Impact of service oriented architecture on enterprise systems organizational structures and individuals
In the fast-paced global economy, a corporation must be flexible and agile to meet the shifting needs of operating in an on demand environment. Aligning information technology (IT) systems using service-oriented architecture (SOA) to provide end-toend enterprise integration and virtualized IT services is a critical step. To be truly effective, however, the SOA paradigm also needs to be extended to transmute organizational structures and behavioral practices. In this paper, we first explore the governance, economic, and enterprise challenges to SOA-based IT transformation. Next, we raise the need to redesign the existing organizational models, and we propose the Human Services Bus (HSB), a new organizational structure that optimizes the workforce and streamlines cross-unit processes to leverage the new IT systems. Finally, we discuss the cultural transformation that is required to support the HSB transition and induce the changes required in management and behavioral practices. The issues and insights at all three layers—IT systems, organizational structures, and cultural practices—are based on IBM’s experience with adopting on demand methods.
Initiatives for service-oriented architecture (SOA) and on demand business are being adopted at various corporations to meet the operating challenges of business in the 21st century. Currently, the primary focus is to apply SOA concepts incrementally to existing information technology (IT) systems to exploit short-term business benefits. To unleash SOA’s full potential, however, a broader vision and perspective is required—one that permeates and transforms the fundamental layers of an organization. SOA facilitates aligning existing IT infrastructure and systems to achieve end-to-end enterprise connectivity by removing redundancies, generating unified collaboration tools, and streamlining IT processes. In addition, institutionalizing both operational and technical governance and equipping success factors. To effectively leverage the virtualized IT services layer and its collaborative tools, the organizational model must be transformed to create differentiated and flexible team-based services. The new model optimizes cross-business unit operations to deliver objectives, eliminates costly duplication, and flattens management chains. The resulting structure is flexible, agile, and well-orchestrated. Incorporating organizational redesign is a very complex task. It involves executing a well-planned transition strategy that harmonizes existing elements in the new structure. This is done by modifying existing traditions, by instituting new human resource (HR) practices and management principles, and by developing novel incentive arrangements.

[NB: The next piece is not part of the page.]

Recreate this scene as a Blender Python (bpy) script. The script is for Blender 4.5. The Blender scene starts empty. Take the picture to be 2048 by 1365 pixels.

All of these changes need to be performed without major disruptions to the existing corporation fabric. IT TRANSFORMATION Corporate initiatives and directives are often necessary to induce the required behaviors in a company to successfully support an enterprise-wide SOA. These initiatives include establishing IT directives for creating business transformation, creating executive councils and architecture boards, institutionalizing governance policies and models, and most importantly, allocating funds to sponsor these directives. IT transformation initiatives are needed to create an on demand business and an IT environment that is nimble, robust, and less expensive. In this paper, we present several initiatives that provide insight into the enterprise transformation undertaken by IBM’s on demand strategy. One such initiative, ECBA (Enterprise Component Business Architecture),
represents the key framework for IBM’s SOA adoption. Aligning SOA funding and investment Given the realities of running a corporation, successful SOA implementations are affected by direct or indirect funding controls that enable business-unit activities to focus on projects that promote and sustain a coordinated and coherent company-wide architecture. After the business value benefits for SOA have been calculated for return on investment (ROI) and IT efficiencies (e.g., reuse and reduced development costs), a corporation’s economic behaviors have to be adapted to support the SOA vision. New initiatives need to be institutionalized to guide the organic evolution of the enterprise toward this vision. Because many large enterprises operate as ‘‘silos’’ of individual sub-brands, a corporation’s economic directives must promote a collaborative environment of IT goals that support SOA-driven, enterprise-wide IT capabilities. Funding models are highly dependent on the financial resources of the owning business unit and pose obstacles to efficient funding decisions for enterprise-wide services. Should the business units primarily control funds for IT services, should they be centrally controlled at an enterprise level in the Chief Information Officer’s (CIO) office, or should there be a combination of these approaches? The company’s financial planning activities to create IT functions and services must be coordinated at an enterprise level by the CIO to produce and maintain a set of common services that can be used by more than one business unit. To maximize the efficiency of IT implementations, a balance must be established between business-unit autonomy and enterprise-level directives for coordinated IT investment strategies. Organizational redesign may be required to streamline IT investment and institute a system of councils to define and manage IT services.